Thursday, August 23, 2012

Silence

I was telling Chicagofriend about the Abusive Ex. I said, "He was manipulative and controlling and emotionally abusive, and it was escalating and would have become physical abuse."

I said, "One time I was sitting on his lap on the ground and I said something that made him angry and he shoved me off his lap onto the ground and I looked up and saw his boot raised and I thought he was going to kick me and I screamed and he didn't."

And Chicagofriend said, "You do know that's physical abuse, right?"

I said, "yes," of course I did. Of course I know that. I'm not some asshole Republican who thinks that anyone without broken arms couldn't possibly have been raped.

But the truth is, I didn't think it until that moment. And part of me still thinks, "But he didn't kick me. Being pushed on the ground didn't hurt. And if it didn't hurt it wasn't physical abuse."

Just like, I never said "no."

It was a long time ago, and my memories are hazy. I have better memories of the stories I've told myself about the events afterwards than I actually have of the events themselves.

I remember the steel-toed boot and the concrete and the fear.

I remember sex that I didn't want to have, sex that made me feel degraded and worthless, or sex because I was degraded and worthless.

But I don't remember ever saying no.

I am thinking about this again, because a woman told me that the guy she's been seeing was shocked to learn that she'd been sexually assaulted.

I am thinking about how it shouldn't be shocking. Conservative statistics say that 1 in 4 women have been sexually assaulted. Some statistics say 1 in 3. So, assuming that this guy knows more than four women, he has already known someone who has been sexually assaulted. He just wasn't aware.
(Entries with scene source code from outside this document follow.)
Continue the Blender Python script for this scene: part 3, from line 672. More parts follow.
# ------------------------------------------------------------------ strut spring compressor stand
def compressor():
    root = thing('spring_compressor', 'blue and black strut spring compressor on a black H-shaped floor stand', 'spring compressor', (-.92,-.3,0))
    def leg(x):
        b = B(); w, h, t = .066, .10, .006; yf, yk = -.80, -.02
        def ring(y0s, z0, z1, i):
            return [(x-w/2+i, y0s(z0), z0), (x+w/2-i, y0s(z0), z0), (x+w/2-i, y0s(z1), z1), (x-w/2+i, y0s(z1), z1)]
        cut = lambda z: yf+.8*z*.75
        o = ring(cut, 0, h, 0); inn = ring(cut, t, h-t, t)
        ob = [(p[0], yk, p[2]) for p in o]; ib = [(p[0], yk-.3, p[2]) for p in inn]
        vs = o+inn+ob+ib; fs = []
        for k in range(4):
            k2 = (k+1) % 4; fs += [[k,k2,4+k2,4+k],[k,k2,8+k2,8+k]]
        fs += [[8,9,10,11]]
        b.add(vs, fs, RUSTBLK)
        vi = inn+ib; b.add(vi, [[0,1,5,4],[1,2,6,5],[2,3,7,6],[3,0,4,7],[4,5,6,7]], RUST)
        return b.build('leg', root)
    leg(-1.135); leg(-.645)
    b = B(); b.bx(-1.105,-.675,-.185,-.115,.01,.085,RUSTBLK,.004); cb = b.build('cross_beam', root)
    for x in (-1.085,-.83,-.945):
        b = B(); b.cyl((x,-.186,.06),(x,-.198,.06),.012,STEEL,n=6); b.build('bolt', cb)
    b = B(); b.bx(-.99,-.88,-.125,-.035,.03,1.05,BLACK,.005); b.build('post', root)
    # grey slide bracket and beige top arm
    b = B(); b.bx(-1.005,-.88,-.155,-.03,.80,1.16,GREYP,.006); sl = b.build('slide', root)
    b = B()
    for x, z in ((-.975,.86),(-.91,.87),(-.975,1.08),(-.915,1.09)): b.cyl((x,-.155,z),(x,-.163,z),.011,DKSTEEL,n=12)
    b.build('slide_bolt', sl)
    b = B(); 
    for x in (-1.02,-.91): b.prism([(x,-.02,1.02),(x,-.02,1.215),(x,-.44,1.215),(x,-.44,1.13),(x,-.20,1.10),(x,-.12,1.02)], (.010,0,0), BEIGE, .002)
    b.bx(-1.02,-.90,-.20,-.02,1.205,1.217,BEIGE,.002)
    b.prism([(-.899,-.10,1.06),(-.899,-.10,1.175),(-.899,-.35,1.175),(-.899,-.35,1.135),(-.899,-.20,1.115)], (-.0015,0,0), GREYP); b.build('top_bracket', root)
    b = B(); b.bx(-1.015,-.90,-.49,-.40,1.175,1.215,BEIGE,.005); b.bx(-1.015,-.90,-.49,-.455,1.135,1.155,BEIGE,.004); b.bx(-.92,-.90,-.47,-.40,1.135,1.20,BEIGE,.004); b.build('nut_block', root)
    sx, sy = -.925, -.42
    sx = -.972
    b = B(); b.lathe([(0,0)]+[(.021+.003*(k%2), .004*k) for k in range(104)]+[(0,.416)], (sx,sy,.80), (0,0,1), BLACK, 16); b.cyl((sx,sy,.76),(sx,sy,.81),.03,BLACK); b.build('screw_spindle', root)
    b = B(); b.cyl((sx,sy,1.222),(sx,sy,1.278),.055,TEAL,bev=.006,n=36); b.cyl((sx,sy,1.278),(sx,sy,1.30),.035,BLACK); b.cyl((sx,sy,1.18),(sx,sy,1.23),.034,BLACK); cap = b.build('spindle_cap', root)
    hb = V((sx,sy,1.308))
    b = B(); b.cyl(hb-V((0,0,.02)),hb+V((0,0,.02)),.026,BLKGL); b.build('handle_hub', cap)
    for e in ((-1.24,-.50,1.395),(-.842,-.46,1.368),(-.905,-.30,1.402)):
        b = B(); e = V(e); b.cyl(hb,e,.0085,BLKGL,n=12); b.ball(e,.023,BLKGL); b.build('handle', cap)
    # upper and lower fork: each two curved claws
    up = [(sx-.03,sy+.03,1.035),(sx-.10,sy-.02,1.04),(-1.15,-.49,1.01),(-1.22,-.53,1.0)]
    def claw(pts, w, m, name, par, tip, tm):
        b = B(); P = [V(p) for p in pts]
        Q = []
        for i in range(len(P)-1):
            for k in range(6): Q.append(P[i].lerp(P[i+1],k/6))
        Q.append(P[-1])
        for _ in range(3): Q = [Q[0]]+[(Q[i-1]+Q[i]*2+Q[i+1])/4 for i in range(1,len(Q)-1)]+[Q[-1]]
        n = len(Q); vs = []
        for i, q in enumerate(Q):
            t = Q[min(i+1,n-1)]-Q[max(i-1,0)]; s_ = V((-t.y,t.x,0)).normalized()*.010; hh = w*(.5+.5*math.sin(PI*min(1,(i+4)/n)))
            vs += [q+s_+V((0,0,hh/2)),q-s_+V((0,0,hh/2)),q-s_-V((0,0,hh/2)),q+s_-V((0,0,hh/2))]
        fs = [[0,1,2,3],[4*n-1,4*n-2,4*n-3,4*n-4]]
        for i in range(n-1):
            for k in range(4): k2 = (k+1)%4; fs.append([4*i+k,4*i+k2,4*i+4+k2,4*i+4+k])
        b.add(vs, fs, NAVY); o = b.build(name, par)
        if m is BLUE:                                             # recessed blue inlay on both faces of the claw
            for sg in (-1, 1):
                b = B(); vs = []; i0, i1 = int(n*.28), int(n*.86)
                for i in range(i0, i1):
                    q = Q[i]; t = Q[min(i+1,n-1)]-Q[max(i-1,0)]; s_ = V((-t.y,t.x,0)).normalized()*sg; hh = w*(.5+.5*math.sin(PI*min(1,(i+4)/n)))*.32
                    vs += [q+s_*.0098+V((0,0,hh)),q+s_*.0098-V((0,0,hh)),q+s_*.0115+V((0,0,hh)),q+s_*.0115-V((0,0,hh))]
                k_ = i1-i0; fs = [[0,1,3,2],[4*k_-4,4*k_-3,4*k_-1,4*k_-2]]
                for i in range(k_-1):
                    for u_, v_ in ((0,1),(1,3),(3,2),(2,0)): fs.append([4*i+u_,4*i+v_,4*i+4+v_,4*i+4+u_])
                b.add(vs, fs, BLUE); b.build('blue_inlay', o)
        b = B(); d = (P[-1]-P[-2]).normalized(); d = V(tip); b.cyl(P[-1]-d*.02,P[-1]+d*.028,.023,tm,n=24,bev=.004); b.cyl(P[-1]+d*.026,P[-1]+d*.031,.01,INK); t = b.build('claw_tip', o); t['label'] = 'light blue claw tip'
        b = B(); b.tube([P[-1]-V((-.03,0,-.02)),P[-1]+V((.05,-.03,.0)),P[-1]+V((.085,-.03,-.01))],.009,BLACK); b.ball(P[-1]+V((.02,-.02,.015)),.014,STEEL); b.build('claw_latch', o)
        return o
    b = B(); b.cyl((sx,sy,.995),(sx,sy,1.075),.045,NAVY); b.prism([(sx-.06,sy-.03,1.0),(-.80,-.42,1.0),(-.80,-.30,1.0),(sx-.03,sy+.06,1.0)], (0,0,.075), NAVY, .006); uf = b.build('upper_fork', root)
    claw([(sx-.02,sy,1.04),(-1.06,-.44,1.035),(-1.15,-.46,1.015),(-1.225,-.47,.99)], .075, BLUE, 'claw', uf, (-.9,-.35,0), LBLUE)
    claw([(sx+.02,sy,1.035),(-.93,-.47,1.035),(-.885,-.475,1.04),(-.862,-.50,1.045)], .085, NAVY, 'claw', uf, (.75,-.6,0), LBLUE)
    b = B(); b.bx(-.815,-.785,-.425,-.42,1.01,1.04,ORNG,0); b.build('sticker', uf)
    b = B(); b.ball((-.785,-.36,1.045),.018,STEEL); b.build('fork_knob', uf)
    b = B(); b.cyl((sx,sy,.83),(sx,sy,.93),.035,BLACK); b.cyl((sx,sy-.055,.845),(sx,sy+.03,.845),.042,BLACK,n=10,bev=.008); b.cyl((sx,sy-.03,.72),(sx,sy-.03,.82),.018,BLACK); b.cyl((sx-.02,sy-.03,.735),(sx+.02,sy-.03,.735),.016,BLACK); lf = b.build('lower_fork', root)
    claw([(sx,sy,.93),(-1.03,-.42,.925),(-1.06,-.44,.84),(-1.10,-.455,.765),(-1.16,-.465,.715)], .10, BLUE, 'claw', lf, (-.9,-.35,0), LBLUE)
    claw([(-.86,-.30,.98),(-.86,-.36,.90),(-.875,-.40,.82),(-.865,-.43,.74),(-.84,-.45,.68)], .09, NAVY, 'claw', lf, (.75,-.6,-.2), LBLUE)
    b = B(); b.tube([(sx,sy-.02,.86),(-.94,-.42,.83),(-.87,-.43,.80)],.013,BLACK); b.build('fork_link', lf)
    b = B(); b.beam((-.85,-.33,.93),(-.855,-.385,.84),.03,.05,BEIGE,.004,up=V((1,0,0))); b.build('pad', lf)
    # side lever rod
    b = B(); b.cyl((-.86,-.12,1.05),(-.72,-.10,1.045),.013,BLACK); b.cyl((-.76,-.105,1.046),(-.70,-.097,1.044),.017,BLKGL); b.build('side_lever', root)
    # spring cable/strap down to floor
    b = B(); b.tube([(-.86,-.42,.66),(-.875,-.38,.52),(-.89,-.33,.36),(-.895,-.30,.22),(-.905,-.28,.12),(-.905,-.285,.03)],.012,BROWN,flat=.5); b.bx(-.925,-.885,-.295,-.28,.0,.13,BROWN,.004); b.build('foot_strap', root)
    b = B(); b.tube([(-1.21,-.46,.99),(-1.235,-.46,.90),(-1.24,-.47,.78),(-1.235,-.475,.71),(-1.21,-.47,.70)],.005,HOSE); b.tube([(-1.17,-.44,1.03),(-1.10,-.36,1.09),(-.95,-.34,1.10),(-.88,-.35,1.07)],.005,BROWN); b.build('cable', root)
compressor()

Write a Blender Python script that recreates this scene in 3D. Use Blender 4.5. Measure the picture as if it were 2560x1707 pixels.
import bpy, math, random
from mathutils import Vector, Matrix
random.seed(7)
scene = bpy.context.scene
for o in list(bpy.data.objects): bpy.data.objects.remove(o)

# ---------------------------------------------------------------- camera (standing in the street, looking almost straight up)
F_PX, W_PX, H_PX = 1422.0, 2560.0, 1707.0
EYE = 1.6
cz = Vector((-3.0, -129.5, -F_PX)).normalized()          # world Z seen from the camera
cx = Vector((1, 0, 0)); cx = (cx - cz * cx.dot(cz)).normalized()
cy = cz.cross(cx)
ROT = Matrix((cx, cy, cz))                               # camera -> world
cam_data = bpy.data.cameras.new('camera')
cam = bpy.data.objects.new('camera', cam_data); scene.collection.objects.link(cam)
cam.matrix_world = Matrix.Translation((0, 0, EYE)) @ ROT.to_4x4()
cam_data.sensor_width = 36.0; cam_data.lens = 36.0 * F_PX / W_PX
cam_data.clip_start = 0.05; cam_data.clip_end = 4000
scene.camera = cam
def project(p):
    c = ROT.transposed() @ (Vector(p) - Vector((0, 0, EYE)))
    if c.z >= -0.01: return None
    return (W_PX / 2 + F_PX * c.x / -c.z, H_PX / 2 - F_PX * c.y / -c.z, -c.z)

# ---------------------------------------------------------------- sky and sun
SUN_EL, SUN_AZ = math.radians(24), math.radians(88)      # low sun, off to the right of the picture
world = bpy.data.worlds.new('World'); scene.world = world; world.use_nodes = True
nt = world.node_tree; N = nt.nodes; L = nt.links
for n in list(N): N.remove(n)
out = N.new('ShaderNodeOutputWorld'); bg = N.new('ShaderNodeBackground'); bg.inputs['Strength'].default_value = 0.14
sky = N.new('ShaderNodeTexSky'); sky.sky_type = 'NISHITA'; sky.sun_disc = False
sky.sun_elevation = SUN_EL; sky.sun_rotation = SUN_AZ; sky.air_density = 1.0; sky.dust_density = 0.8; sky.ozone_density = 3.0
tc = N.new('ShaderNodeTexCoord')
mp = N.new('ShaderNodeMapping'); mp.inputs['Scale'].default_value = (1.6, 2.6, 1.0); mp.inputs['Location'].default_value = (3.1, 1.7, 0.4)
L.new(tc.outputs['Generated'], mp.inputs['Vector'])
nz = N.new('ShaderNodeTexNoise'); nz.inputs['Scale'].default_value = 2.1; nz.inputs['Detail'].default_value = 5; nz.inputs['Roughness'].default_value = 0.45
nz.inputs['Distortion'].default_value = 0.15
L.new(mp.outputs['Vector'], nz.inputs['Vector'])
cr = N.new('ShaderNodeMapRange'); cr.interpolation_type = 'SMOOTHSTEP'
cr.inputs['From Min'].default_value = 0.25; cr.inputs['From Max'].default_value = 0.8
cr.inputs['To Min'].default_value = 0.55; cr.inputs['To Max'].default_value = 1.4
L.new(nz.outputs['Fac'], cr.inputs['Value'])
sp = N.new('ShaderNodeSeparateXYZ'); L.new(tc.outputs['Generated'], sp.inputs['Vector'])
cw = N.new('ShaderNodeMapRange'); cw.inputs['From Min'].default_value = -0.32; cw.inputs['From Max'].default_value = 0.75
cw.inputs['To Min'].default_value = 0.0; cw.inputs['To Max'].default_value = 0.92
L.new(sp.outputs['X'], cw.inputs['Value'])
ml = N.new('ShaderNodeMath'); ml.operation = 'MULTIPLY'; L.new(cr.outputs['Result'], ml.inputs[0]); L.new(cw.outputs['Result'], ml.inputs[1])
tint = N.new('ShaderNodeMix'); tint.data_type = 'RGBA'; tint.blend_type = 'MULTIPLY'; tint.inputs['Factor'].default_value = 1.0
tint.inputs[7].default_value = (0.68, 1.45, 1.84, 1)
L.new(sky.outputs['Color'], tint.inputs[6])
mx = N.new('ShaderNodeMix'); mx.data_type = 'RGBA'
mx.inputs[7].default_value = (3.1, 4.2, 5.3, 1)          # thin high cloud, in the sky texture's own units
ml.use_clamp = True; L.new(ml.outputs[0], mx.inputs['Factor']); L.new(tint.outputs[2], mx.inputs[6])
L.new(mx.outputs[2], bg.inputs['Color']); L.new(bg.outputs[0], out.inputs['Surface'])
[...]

He wasn't aware because we don't speak out. It isn't exactly part of normal conversation.  No one says, at the water cooler, "Hey did you see the Dilbert today and did you know I was raped when I was 18?"

And so I want to MAKE it part of the conversation. I want to stand up and say, in every public forum available, "This is not abstract. This is not hypothetical. This is me, standing here, telling you that I have been sexually abused. We are not talking about "women" in some general sense, we are talking about ME."

But I don't remember ever saying no.